Some of these cover what I mentioned indeed, but that does not cover the
Orca needs for instance, and is GNOME-only.  I'd really not push for a
GNOME-only solution that would only leave disabled people with one
choice of desktop, and not be able to use other people's computer which
may not be running GNOME.

>  * For at-spi on Wayland, there is no global coordinates and no plan
> to add them. So for being able to generate pointer events without
> global coordinates and keyboard events without XTest for a replacement
> of dogtail which would work with GNOME on Wayland, there is ponytail:
> 
>   https://gitlab.gnome.org/ofourdan/gnome-ponytail-daemon

I am aware of this, but I thought this was mostly considered as a hack
only for testing and not for production use?

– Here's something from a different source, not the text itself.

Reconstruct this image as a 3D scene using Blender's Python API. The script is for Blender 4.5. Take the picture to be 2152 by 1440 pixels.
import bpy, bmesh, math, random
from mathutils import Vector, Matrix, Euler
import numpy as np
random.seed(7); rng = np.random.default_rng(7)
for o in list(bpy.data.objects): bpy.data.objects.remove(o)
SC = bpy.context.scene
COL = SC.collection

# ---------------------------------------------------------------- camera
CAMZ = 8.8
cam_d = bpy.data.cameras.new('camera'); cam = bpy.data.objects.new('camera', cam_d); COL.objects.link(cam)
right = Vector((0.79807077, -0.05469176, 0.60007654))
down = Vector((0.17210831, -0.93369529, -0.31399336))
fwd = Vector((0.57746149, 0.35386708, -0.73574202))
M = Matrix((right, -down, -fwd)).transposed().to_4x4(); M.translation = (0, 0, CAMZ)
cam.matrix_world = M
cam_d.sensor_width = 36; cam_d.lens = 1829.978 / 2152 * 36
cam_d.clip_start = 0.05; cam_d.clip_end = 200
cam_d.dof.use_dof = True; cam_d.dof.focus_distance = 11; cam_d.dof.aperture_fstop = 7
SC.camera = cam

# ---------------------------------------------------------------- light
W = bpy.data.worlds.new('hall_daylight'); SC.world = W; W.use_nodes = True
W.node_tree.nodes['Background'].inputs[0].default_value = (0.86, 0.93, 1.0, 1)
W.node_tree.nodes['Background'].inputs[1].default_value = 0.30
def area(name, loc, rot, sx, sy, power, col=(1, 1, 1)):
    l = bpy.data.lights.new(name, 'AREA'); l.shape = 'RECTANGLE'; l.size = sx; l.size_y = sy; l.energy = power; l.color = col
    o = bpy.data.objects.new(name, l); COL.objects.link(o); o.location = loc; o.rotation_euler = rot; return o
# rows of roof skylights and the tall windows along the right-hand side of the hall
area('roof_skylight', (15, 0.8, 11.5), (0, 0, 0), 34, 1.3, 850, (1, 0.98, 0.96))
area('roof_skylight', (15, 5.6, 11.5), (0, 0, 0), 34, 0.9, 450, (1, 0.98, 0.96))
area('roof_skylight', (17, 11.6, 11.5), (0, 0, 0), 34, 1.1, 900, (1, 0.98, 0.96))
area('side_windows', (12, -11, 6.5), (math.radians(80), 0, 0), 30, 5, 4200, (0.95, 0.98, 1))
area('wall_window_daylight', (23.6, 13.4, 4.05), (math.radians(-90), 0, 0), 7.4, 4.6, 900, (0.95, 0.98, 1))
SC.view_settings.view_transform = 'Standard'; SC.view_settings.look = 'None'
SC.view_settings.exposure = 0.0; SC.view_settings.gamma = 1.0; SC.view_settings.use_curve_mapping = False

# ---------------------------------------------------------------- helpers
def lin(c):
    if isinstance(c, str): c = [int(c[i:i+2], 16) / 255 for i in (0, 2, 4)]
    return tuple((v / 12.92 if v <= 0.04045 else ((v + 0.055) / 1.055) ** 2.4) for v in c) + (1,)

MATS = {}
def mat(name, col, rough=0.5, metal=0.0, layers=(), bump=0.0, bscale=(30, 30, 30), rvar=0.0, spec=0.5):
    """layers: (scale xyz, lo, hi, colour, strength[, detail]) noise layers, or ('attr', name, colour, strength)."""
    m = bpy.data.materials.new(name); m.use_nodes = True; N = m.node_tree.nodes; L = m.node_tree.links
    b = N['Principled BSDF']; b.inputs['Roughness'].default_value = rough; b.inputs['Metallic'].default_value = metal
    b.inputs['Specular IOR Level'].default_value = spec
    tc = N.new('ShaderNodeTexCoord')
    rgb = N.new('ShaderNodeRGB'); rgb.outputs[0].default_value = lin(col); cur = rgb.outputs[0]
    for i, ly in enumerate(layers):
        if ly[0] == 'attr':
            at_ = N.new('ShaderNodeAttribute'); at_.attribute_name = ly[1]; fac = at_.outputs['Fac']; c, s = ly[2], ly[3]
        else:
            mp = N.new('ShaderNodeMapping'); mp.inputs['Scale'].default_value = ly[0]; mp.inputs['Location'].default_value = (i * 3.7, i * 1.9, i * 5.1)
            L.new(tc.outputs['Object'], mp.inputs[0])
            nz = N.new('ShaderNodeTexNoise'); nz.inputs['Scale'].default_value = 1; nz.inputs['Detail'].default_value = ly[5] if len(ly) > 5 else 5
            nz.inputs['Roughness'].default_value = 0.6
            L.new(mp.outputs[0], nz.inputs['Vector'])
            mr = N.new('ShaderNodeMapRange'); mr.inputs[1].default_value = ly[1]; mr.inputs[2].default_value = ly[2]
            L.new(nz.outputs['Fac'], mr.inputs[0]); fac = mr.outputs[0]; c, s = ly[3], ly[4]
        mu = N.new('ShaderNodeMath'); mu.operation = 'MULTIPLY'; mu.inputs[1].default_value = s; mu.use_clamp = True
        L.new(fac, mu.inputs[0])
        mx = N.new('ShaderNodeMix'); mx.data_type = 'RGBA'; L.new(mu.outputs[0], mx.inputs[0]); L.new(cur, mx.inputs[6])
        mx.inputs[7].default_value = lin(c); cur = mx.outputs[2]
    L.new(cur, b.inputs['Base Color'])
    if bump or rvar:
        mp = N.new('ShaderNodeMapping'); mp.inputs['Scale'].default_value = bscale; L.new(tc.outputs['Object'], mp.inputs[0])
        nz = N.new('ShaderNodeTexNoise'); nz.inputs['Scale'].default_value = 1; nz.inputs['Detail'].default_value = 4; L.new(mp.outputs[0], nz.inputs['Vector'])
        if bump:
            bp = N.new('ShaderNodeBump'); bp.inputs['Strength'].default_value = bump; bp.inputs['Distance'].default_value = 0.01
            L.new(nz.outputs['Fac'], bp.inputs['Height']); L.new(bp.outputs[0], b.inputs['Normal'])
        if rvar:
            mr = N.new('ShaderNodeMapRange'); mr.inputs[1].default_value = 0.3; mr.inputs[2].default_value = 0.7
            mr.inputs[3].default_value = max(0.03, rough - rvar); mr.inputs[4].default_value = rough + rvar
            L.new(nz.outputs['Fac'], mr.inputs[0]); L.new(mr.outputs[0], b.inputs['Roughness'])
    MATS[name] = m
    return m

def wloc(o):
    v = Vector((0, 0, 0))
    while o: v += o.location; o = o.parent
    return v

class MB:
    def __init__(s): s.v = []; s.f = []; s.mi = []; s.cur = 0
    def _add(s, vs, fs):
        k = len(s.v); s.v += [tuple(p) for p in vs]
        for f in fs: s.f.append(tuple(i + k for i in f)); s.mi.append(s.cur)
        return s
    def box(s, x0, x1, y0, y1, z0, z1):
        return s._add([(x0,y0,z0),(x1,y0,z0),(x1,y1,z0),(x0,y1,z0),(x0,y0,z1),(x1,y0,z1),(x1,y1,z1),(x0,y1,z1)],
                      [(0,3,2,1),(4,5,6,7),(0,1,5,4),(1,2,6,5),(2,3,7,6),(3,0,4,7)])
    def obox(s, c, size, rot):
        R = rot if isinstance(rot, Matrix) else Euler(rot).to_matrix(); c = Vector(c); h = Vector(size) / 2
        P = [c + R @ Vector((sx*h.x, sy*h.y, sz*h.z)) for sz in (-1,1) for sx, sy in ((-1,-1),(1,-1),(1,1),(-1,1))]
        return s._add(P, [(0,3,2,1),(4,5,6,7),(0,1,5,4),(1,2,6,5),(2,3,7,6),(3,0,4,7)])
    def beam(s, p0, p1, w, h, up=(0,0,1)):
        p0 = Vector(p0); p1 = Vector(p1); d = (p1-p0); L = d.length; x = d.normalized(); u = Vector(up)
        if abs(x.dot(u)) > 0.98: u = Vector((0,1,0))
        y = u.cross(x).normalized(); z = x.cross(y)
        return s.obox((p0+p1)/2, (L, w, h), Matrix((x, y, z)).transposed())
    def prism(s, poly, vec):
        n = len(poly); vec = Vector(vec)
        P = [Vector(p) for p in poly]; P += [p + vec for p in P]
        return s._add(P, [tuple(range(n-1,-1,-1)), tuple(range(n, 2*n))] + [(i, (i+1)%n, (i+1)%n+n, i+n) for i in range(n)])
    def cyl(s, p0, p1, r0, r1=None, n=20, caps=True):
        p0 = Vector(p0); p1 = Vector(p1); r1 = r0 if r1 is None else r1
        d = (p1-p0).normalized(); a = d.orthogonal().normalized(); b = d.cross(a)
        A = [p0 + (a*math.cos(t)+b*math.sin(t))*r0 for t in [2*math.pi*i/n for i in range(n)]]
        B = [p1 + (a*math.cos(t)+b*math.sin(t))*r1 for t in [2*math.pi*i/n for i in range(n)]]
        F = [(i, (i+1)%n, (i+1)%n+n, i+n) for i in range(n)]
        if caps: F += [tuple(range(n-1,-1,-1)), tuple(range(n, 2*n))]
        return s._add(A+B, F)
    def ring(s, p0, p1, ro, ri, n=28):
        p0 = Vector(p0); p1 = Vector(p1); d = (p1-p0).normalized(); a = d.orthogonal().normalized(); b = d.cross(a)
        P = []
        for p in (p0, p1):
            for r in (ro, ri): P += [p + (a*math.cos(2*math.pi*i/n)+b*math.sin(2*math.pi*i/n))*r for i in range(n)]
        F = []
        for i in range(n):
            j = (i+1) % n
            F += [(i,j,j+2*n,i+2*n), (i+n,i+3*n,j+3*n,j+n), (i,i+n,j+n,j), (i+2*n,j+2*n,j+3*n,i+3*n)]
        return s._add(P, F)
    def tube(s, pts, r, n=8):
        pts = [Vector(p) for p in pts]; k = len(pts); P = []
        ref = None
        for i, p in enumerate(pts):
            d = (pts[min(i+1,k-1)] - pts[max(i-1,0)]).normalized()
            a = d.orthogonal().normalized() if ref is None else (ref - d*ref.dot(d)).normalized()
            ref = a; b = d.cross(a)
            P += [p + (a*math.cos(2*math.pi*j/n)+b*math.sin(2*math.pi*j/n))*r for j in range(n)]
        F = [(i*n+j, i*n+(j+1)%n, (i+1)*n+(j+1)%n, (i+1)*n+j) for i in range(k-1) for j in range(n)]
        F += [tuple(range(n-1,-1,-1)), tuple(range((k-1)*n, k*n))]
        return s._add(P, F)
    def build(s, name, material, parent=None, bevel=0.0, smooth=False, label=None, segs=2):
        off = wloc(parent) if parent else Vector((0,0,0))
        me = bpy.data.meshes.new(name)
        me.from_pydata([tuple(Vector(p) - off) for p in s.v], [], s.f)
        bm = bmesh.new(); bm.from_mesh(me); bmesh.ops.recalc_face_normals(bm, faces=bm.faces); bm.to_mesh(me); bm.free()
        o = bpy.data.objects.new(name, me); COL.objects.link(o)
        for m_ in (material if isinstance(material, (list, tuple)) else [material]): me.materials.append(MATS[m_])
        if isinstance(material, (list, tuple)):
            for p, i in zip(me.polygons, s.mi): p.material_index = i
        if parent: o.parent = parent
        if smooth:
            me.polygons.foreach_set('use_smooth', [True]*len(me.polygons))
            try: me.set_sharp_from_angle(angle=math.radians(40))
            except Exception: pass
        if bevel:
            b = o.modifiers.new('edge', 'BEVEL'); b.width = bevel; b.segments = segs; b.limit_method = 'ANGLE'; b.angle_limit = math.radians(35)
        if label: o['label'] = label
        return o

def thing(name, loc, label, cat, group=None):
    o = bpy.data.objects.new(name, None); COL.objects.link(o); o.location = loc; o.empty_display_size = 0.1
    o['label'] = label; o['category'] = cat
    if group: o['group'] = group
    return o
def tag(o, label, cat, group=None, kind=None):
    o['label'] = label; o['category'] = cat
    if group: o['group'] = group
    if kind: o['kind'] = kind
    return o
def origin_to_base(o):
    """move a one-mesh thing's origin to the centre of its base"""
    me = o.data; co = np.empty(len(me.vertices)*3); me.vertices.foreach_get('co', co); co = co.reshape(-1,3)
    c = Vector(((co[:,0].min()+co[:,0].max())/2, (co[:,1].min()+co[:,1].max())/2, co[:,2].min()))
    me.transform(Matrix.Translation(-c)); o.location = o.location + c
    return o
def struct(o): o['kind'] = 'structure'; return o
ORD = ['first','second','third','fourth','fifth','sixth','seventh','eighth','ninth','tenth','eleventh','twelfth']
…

Apparently RecordWindow and Introspect are mutter/gnome-shell-specific,
are they supposed to be implemented by other compositors as well?

> > We could think
> > of moving the implementation to a shared library that compositors
> > would use, with the same principle as libinput.  Such library could
> > implement all accessibility features that a compositor should implement
> > itself.
> 
> Yet, I think this is quite different from what libinput does.

Sure, the kind of processing is different. I just mean that such a
library could be shared by compositors just like libinput is shared by
compositors.

> These features are very deeply rooted in the event loop of the
> compositor, in the case of mutter, this is clutter.
> 
> Reason for this is because it need to be able to delay, replace or
> inject both pointer (mousekeys) and keyboard events (slowkeys,
> stickykeys, bouncekeys).

Sure, that's what I mentioned above.

> It also interfere with xkb state for modifiers (stickykeys). I reckon
> moving the logic out of the compositor is certainly doable, but would
> not necessarily make the code much simpler for other compositors...

It seems to me that the current AccessX code is already quite involved
compared to the interface it would require.  And there is more that we
would like to add for other accessibility features.

> > It could also provide interfaces for plugging accessibility
> > features implemented in separate processus (e.g. screen reader).  To
> > avoid keyloggers and such, such interface needs to be available only to
> > trusted accessibility processes.
> 
> That does not need to be Wayland protocols though, these could be DBUS.

Sure.

> But I guess we need to define what a "trusted accessibility processes"
> is and how the compositor can enforce that.

Yes. AIUI there were already some discussions about this on
wayland-devel?

> > About the screen reader shortcuts, one issue we have with the current
> > implementation is that for each keyboard event the toolkit has to wait
> > for the screen reader to tell whether it ate the event or not. That
> > makes all keyboard events get delayed. This should probably be replaced
> > by a registration mechanism: the screen reader tells which shortcuts it
> > is interested in, and only the events for them are captured and provided
> > to the screen reader, asynchronously.
> >
> > Opinions on the whole thing?
> 
> If the screenreader issue is just about keyboard shortcuts, then a
> DBUS interface would be doable.

There are also other use cases mentioned on the wiki page: e.g. virtual
keyboard needing to inject keypresses, screen reader needing key events
notification and mouse notification.


But really, my main concern is that a mutter/gnome-shell-only solution
is really not a proper solution, we need to define something that other
compositors can easily implement too.